Steigt der Preis fürs Schnitzel?

Regierungsberater schlagen schon seit längerem einen Aufschlag von 40 Cent pro Kilo Fleisch, damit Bauern für eine bessere Tierhaltung mehr Geld bekommen. Das will die FDP in der Ampelkoalition aber nicht, sie lehnt eine Abgabe, auch einen höheren Mehrwertsteuersatz ab. Für Bäuerinnen und Bauern, die ihre Ställe nun tierfreundlicher umbauen, sind im Bundeshaushalt bis zum Jahr 2026 eine Milliarde Euro vorgesehen.
Özdemir meint, das reiche langfristig nicht. Er versicherte: „Wir lassen die Bauern nicht im Stich.”

Oder doch lieber ganz ohne Fleisch?

Allein im vergangenen Jahr wurden in Deutschland 98.000 Tonnen Lebensmittel hergestellt, die Fleisch oder Fleischprodukte mit pflanzlichen Alternativen ersetzen – 17 Prozent mehr als 2020. Der Wert der Produkte belief sich auf 458 Millionen Euro. Schon seit geraumer Zeit geht der Fleischkonsum insgesamt in Deutschland zurück. 2021 lag er pro Person und Jahr bei 55 Kilogramm. Das sind 7,8 Kilo weniger als noch zehn Jahre zuvor. Dennoch: Der Wert der Fleischproduktion 2021 entsprach mit 35,6 Milliarden Euro noch immer rund dem 80-fachen des Wertes der Fleischersatzprodukte. Die Frage der Tierhaltung – sie bleibt.

Wann kommt das Tierwohllabel von Cem Özdemir?

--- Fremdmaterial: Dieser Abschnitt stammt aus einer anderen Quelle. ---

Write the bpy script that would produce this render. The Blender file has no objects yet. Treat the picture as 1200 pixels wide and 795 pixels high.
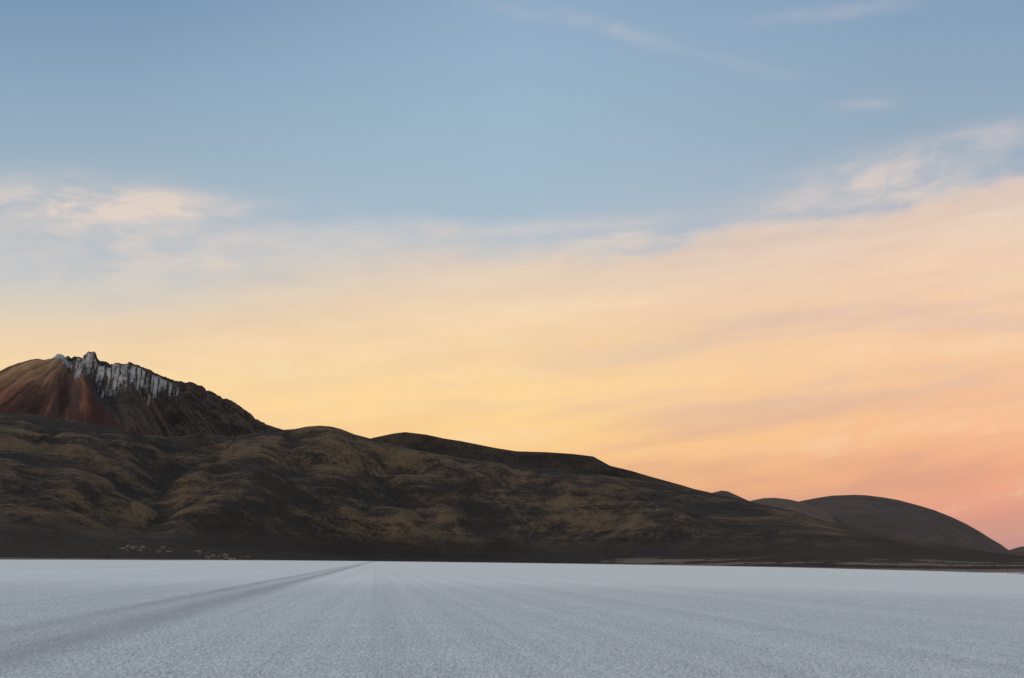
import bpy, math, numpy as np, random
from mathutils import Matrix, Vector
rng=np.random.default_rng(7); random.seed(5)
sc=bpy.context.scene
sc.view_settings.view_transform='Standard'; sc.view_settings.look='None'; sc.view_settings.exposure=0
COL=sc.collection
# ------------------------------------------------ camera
CH=2.0; FP=933.0
rho=math.atan(0.0125); pit=math.atan(261.5/933)
F=np.array([0,math.cos(pit),math.sin(pit)]); X0=np.array([1.,0,0]); U0=np.array([0,-math.sin(pit),math.cos(pit)])
R=math.cos(rho)*X0+math.sin(rho)*U0; U=-math.sin(rho)*X0+math.cos(rho)*U0
cam=bpy.data.cameras.new("camera"); camo=bpy.data.objects.new("camera",cam); COL.objects.link(camo)
M=Matrix(((R[0],U[0],-F[0],0),(R[1],U[1],-F[1],0),(R[2],U[2],-F[2],CH),(0,0,0,1))); camo.matrix_world=M
cam.sensor_width=36; cam.lens=FP*36/1200; cam.clip_end=80000; cam.clip_start=0.1; sc.camera=camo
def ray(px,py):
    d=F*FP+R*(px-600)+U*(397.5-py); return d
def azel(px,py):
    d=ray(px,py); return math.atan2(d[0],d[1]), d[2]/math.hypot(d[0],d[1])
def azp(px): return azel(px,659)[0]
def pq(px,py):   # sky position: degrees-like easting on the northern sky plane, elevation towards north
    d=ray(px,py); return math.degrees(d[0]/d[1]), math.degrees(math.atan2(d[2],d[1]))
def lin(c):
    return tuple(((v/255)/12.92 if v/255<=0.04045 else ((v/255+0.055)/1.055)**2.4) for v in c)+(1.0,)
# ------------------------------------------------ node helper
class NT:
    def __init__(s,t): s.t=t
    def n(s,ty,**k):
        x=s.t.nodes.new(ty)
        for a,b in k.items(): setattr(x,a,b)
        return x
    def set(s,inp,v):
        if isinstance(v,bpy.types.NodeSocket): s.t.links.new(v,inp)
        elif v is not None: inp.default_value=v
    def m(s,op,a,b=None,c=None,clamp=False):
        x=s.n('ShaderNodeMath',operation=op,use_clamp=clamp)
        for i,v in enumerate((a,b,c)): s.set(x.inputs[i],v)
        return x.outputs[0]
    def add(s,a,b): return s.m('ADD',a,b)
    def sub(s,a,b): return s.m('SUBTRACT',a,b)
    def mul(s,a,b): return s.m('MULTIPLY',a,b)
    def ss(s,v,lo,hi,a=0.,b=1.):
        x=s.n('ShaderNodeMapRange',interpolation_type='SMOOTHSTEP')
        for i,q in enumerate((v,lo,hi,a,b)): s.set(x.inputs[i],q)
        return x.outputs[0]
    def mr(s,v,lo,hi,a=0.,b=1.):
        x=s.n('ShaderNodeMapRange')
        for i,q in enumerate((v,lo,hi,a,b)): s.set(x.inputs[i],q)
        return x.outputs[0]
    def mix(s,f,a,b,bt='MIX'):
        x=s.n('ShaderNodeMix',data_type='RGBA',blend_type=bt)
        s.set(x.inputs[0],f); s.set(x.inputs[6],a); s.set(x.inputs[7],b); return x.outputs[2]
    def comb(s,a,b,c):
        x=s.n('ShaderNodeCombineXYZ')
        for i,q in enumerate((a,b,c)): s.set(x.inputs[i],q)
        return x.outputs[0]
    def sep(s,v):
        x=s.n('ShaderNodeSeparateXYZ'); s.set(x.inputs[0],v); return x.outputs
    def noise(s,v,scale,det=5,rough=.5,dist=0.,lac=2.):
        x=s.n('ShaderNodeTexNoise'); s.set(x.inputs['Vector'],v)
        x.inputs['Scale'].default_value=scale; x.inputs['Detail'].default_value=det
        x.inputs['Roughness'].default_value=rough; x.inputs['Distortion'].default_value=dist
        x.inputs['Lacunarity'].default_value=lac; return x.outputs[0]
    def ramp(s,f,stops,interp='LINEAR'):
        x=s.n('ShaderNodeValToRGB'); cr=x.color_ramp; cr.interpolation=interp
        stops=sorted(stops,key=lambda q:q[0])
        while len(cr.elements)<len(stops): cr.elements.new(0.5)
        for e,(p,c) in zip(cr.elements,stops): e.position=p
        for e,(p,c) in zip(cr.elements,stops): e.color=c
        s.set(x.inputs[0],f); return x.outputs[0]
    def attr(s,name):
        x=s.n('ShaderNodeAttribute',attribute_name=name); return x.outputs['Fac']
# ------------------------------------------------ world
w=bpy.data.worlds.new("World"); sc.world=w; w.use_nodes=True; w.node_tree.nodes.clear(); W=NT(w.node_tree)
tc=W.n('ShaderNodeTexCoord'); d=W.sep(tc.outputs['Generated'])
elt=W.mul(W.m('ARCSINE',d[2]),180/math.pi); azt=W.mul(W.m('ARCTAN2',d[0],d[1]),180/math.pi)
yy=W.m('MAXIMUM',d[1],.05)
el=W.mul(W.m('ARCTAN2',d[2],yy),180/math.pi)
az=W.mul(W.m('DIVIDE',d[0],yy),180/math.pi)
EL=W.m('DIVIDE',el,90.,clamp=True)
def er(px,pts): return [(max(0,pq(px,y)[1]/90),lin(c)) for y,c in pts]
ZEN=lin((114,131,153)); Z6=lin((120,145,167))
clearL=W.ramp(EL,[(1,ZEN),(.6,Z6)]+er(100,[(0,(122,151,180)),(60,(133,161,187)),(150,(149,173,192)),(250,(167,184,197)),(310,(181,191,200)),(345,(201,200,197)),(400,(236,215,186)),(460,(249,216,164)),(640,(240,190,138))]))
clearM=W.ramp(EL,[(1,ZEN),(.6,Z6)]+er(600,[(0,(142,170,197)),(70,(150,177,200)),(150,(156,182,201)),(270,(168,188,203)),(330,(205,203,198)),(400,(246,214,172)),(480,(250,211,155)),(640,(240,175,126))]))
clearR=W.ramp(EL,[(1,ZEN),(.6,Z6)]+er(1100,[(0,(132,160,188)),(70,(141,166,189)),(150,(150,171,190)),(220,(163,178,194)),(300,(205,192,190)),(400,(240,196,166)),(500,(243,184,146)),(600,(226,158,136)),(645,(188,146,144))]))
cL=W.ramp(EL,er(100,[(150,(192,195,202)),(225,(224,210,200)),(290,(194,197,202)),(345,(220,208,189)),(400,(244,216,178)),(450,(251,217,163)),(640,(242,192,142))]))
cM=W.ramp(EL,er(600,[(200,(190,196,205)),(275,(208,205,202)),(310,(227,210,192)),(350,(241,214,182)),(400,(249,216,170)),(450,(252,216,159)),(500,(252,211,147)),(640,(243,180,128))]))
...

Schon CDU-Frau Julia Klöckner, auch CSU-Mann Christian Schmidt, die vor Özdemir das Agrarressort inne hatten, planten ein Tierwohl. Sie scheiterten. „Wir sind zum Erfolg verdammt”, meinte aber Özdemir. Und: „Ich möchte, dass die landwirtschaftliche Tierhaltung in Deutschland eine Zukunft hat.” Geht es nach seinem Plan, startet das Tierwohllabel im Laufe des kommenden Jahres.